History    Historical Items/Documents Gallery

Elliott, Bruce, 2004-2005: Emigrant Recruitment by the New Brunswick Land
Company: The Pioneer Settlers of Stanley and Harvey.

*******************************************************************************

 

The Jaffray family from Roxburghshire seized the opportunity of a free letter home to advise that son George would arrive in Scotland the following autumn to encourage more of the family out to join them.   But their report, too, contained thinly-veiled criticism:   "The Company is doing a good deall of woork know, and it is the only thing that will settle the Company's land."   The other Jaffrays remained in Scotland.(100)   John Kerr (101) reported to his brother-in-law James Turnbull at Tweedmouth near Berwick, "I like the country better than at first, and if God spares us our health in a few years we will have a few acres clear of stumps, and plow it, and that will be a great ease to puting it in with the how.   I think in a few years the Settlement where we live will be as pleasant as any in North America, and a good land, and healthy."   He advised against the growing rage for going to New Zealand or Van Dieman's Land "for when they get there they must remain, for they cannot get away again."   And, referring to Australian land companies but drawing also upon sad personal experience:   "they promise great things, but they will not fulfil them."


The other letters were from Protestant Irish immigrants who had come to the tract on their own, and from the local clergyman and several retired men of business from Manchester.   Even the minister, initially brought in by the Company as the settlement's physician, admitted that "the road which was laid out in London on paper, goes through the very worst of the company's land for nearly sixteen miles" before reaching Stanley.   Still, the bulk of the reports were positive, if not enthusiastic, and one of the Manchester gentlemen affirmed that the Company's publicity now could be relied upon:   "No puffing -- no flaming newspaper paragraphs have been resorted to." (102)
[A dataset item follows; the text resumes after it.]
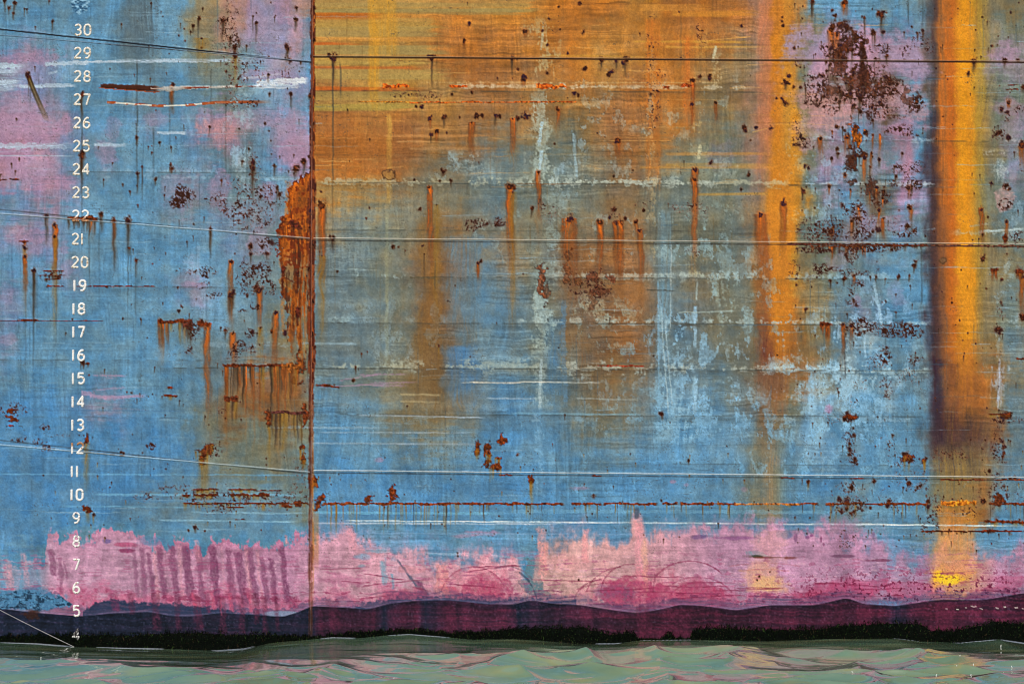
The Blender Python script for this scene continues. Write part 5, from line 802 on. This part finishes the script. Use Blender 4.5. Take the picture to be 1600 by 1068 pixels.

The colonial administration was similarly aware of the power of chain migration to populate new regions.   In forwarding a report of progress in the Harvey Settlement in 1843 an official noted, "It is desirable that the accompanying return may be circulated among the Settlers friends and Countrymen in the North of England as well as in other parts of the United Kingdom So that the Capabilities of our new land Soil may apear.... whereon the Sober and industrious Emigrant may create a home under the protection of British Laws and in the enjoyment of British Institutions." (103)  However, the greatest number of later Northumberland and Borders immigrants to come in any one year, eight families in 1842, had by then already arrived.

 

_________________________________________________________________________

 

(100) Thomas Jaffrey worked at the farm called Trows in Roxburgh parish from 1797 to 1810, and in 1816 was a hind at Scraesburgh, Jedburgh parish (parochial registers); they seem later to have moved to Yetholm.   Son John was a labourer in Town Yetholm in 1841, and daughter Susan married James Welsh, a shepherd in Cherrytrees Hillhead in that parish; there is a gravestone to this couple at Yetholm.   It appears that Margaret Jaffrey, the wife of David Turnbull, also among the Stanley settlers, was a daughter of Thomas Jaffrey; the latter's widow Susan (Gray), "formerly of Yetholm, Roxburghshire", was reported in the press in 1857 to have died at her daughter's residence in Stanley.

 

(101) John was the son of Thomas Kerr, a shoemaker in Swinton near Coldstream, Roxburghshire, and his wife Janet (Huntley).   In 1827 he married a fellow servant of Captain Hall of Annsfield, Coldingham, Berwickshire Jane Turnbull, daughter of James Turnbull Sr., a military pensioner in Berwick.   They were back in Swinton by 1832, where John worked as a labourer.   Parochial registers of Coldingham and Swinton; for the parents:   1841 census of Swinton, 755/1, p. 11.

 

(102) CIHM N.21901.

 

(103) NA , MG9, A1, vol. 123, pp. 93-4.